#### MATERIAL SUPPLIED
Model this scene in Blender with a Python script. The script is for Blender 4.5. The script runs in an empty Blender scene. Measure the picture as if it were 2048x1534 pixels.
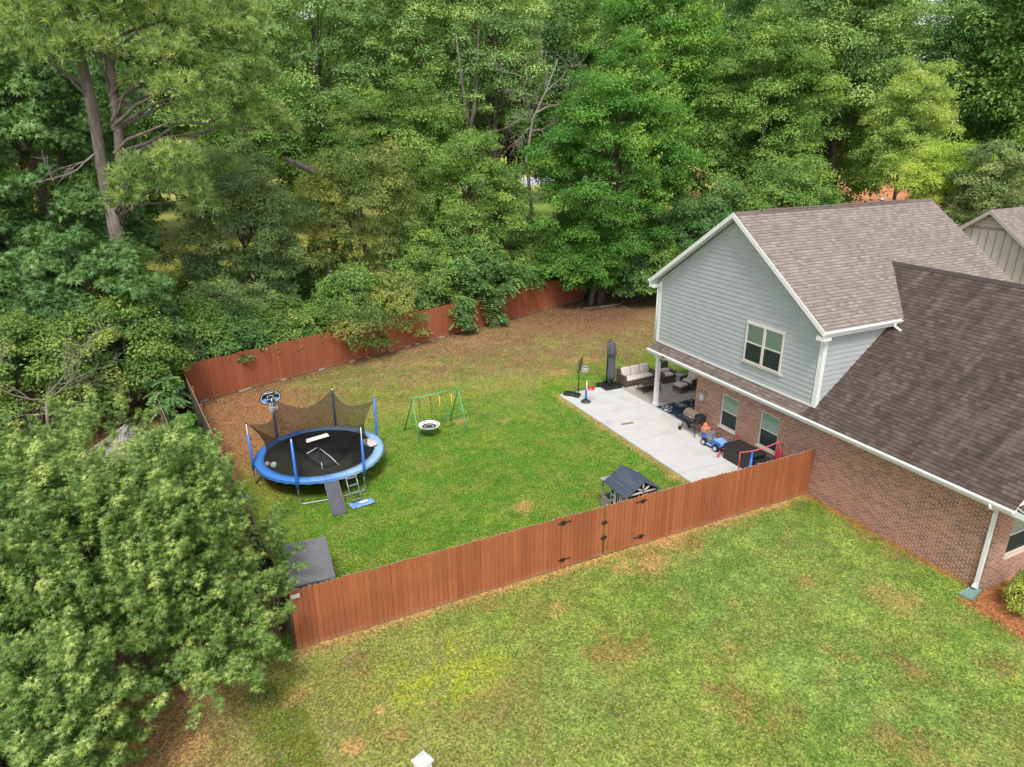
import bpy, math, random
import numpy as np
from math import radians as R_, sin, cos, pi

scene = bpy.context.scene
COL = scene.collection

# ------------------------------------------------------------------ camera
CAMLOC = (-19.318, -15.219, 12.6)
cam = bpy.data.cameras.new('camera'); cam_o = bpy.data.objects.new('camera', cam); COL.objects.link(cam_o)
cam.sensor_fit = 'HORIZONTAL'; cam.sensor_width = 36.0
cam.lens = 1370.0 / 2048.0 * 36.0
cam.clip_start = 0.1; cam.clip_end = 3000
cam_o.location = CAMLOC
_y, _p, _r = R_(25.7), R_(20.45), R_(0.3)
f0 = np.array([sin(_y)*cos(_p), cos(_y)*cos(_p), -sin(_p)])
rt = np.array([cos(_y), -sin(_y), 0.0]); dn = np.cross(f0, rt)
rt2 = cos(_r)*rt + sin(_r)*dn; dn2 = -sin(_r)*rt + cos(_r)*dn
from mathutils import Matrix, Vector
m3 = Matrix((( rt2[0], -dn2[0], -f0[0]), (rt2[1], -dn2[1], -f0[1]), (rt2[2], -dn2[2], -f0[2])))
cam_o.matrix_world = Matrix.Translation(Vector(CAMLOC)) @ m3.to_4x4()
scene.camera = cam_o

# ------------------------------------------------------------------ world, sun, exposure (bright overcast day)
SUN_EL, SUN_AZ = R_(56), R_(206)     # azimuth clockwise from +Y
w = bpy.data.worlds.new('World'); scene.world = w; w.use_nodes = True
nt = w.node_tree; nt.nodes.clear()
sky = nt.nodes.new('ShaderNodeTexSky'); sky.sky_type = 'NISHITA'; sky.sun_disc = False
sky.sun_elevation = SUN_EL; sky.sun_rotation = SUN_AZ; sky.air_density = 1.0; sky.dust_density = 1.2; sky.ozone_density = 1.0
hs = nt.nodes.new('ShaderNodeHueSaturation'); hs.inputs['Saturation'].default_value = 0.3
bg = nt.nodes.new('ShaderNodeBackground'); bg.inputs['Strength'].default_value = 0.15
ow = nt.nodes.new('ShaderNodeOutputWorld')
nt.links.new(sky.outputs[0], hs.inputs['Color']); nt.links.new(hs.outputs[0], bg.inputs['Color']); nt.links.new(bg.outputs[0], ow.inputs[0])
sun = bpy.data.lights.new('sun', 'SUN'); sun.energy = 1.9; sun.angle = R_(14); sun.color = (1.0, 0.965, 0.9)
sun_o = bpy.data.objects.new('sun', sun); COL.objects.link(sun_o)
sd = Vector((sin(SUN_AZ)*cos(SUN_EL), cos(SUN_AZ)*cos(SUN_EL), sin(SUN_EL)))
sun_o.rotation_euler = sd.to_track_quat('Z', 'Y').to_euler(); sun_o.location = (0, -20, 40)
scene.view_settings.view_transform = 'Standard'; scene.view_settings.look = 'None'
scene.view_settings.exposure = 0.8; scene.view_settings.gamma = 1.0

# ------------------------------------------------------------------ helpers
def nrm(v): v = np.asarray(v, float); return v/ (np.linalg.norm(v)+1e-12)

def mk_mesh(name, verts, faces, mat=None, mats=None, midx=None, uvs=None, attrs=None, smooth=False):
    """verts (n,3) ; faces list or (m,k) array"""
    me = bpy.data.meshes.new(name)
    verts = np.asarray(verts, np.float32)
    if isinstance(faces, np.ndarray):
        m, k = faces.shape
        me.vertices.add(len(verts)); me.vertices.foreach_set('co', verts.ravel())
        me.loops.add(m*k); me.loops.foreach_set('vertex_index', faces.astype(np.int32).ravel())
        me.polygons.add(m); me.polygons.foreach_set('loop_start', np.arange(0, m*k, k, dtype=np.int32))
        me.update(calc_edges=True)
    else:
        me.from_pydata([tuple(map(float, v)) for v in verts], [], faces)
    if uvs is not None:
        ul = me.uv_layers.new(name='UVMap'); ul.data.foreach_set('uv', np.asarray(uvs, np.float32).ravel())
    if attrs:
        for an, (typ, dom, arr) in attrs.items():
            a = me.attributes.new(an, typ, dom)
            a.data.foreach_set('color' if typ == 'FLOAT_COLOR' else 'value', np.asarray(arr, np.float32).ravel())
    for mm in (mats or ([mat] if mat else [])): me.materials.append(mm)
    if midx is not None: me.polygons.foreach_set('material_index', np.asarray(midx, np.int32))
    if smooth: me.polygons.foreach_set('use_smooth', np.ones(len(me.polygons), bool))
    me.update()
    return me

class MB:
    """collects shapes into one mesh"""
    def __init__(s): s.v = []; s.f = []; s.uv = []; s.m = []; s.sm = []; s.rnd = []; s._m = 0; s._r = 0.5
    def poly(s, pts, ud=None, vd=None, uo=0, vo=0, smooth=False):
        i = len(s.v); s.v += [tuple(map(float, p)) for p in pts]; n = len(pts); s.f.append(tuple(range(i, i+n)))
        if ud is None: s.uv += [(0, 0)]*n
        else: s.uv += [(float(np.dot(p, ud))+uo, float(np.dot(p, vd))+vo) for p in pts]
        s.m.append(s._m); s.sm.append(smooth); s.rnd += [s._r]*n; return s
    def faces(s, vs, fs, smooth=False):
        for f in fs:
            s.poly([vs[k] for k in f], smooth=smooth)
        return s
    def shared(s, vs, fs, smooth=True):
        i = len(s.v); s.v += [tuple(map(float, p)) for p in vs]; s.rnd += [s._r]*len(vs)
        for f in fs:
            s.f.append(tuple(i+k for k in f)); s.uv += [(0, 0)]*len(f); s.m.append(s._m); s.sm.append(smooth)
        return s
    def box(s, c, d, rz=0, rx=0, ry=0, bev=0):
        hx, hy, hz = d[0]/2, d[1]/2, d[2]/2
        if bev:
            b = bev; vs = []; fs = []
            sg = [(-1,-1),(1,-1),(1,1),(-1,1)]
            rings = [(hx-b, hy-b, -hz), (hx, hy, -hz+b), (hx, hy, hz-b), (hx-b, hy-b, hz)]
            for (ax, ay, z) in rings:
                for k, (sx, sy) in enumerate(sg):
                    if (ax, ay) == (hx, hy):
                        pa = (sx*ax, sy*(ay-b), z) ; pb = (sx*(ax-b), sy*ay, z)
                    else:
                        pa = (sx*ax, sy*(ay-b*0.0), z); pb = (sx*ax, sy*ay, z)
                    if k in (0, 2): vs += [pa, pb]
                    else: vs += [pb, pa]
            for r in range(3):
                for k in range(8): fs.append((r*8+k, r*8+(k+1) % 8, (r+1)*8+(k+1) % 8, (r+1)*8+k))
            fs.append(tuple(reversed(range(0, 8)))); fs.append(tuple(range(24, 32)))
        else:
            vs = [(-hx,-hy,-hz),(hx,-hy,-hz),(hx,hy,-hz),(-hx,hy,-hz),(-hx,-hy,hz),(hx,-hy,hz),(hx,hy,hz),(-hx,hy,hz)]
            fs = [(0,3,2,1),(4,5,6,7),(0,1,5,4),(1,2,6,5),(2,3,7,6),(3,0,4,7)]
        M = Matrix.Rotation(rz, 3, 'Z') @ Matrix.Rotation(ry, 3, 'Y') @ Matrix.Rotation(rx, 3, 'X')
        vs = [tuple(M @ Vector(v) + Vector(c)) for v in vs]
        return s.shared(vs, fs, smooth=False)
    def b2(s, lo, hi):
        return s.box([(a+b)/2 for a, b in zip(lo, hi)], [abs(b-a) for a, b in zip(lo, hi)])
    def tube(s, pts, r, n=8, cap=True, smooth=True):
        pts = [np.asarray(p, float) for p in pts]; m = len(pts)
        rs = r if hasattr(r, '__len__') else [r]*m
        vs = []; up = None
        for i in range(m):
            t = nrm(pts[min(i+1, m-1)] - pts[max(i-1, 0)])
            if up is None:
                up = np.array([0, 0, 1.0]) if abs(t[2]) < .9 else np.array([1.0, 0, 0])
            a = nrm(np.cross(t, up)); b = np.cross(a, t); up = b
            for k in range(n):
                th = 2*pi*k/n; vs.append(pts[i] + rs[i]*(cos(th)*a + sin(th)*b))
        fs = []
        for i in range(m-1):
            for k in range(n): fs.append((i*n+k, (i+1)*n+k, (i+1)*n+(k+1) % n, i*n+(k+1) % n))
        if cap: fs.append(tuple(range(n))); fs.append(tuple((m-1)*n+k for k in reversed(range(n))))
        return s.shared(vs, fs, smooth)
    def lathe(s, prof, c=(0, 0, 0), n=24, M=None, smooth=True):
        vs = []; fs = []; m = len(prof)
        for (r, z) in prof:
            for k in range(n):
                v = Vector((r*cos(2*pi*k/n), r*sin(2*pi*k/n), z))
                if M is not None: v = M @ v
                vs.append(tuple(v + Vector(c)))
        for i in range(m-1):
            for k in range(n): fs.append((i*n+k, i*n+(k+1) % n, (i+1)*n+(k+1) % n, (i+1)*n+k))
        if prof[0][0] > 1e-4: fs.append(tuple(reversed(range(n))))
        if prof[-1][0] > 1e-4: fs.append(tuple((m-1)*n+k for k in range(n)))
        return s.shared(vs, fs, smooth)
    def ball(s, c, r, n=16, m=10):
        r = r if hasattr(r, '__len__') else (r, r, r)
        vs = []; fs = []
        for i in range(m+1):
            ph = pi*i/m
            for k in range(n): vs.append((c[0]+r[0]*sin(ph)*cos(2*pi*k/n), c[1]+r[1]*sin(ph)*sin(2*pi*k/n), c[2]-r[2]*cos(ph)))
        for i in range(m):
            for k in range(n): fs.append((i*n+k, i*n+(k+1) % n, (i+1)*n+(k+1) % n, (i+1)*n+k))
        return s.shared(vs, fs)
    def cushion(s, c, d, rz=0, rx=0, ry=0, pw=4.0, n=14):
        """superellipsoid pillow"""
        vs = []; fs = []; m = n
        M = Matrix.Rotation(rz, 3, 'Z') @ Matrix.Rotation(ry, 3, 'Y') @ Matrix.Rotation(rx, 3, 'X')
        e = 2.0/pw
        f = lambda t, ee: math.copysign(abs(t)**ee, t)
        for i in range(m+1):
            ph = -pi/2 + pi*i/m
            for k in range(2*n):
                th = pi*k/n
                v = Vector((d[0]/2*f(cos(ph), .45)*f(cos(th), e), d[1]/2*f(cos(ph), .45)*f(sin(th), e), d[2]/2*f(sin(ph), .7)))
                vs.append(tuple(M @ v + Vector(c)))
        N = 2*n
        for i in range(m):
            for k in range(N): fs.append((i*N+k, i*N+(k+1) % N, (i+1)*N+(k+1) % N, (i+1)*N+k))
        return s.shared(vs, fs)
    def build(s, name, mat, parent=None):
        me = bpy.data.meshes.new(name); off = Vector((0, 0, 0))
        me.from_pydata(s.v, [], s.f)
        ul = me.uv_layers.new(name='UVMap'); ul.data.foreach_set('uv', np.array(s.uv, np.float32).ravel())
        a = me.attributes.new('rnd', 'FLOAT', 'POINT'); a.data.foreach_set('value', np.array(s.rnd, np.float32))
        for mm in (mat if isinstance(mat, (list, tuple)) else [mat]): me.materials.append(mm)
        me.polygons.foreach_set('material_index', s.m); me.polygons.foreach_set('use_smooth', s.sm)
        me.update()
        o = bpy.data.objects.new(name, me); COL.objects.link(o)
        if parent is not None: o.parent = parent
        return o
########
#### MATERIAL SUPPLIED
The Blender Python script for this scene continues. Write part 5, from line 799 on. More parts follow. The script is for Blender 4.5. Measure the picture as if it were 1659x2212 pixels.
########
* [TO BE DONE]: Among the entries above, locate the line with "Model this scene" and the line with "COL = scene.collection". Give those two lines and all lines between them again, exactly, leaving out the pictures.

* [RESULT]:
Model this scene in Blender with a Python script. The script is for Blender 4.5. The script runs in an empty Blender scene. Measure the picture as if it were 2048x1534 pixels.
import bpy, math, random
import numpy as np
from math import radians as R_, sin, cos, pi

scene = bpy.context.scene
COL = scene.collection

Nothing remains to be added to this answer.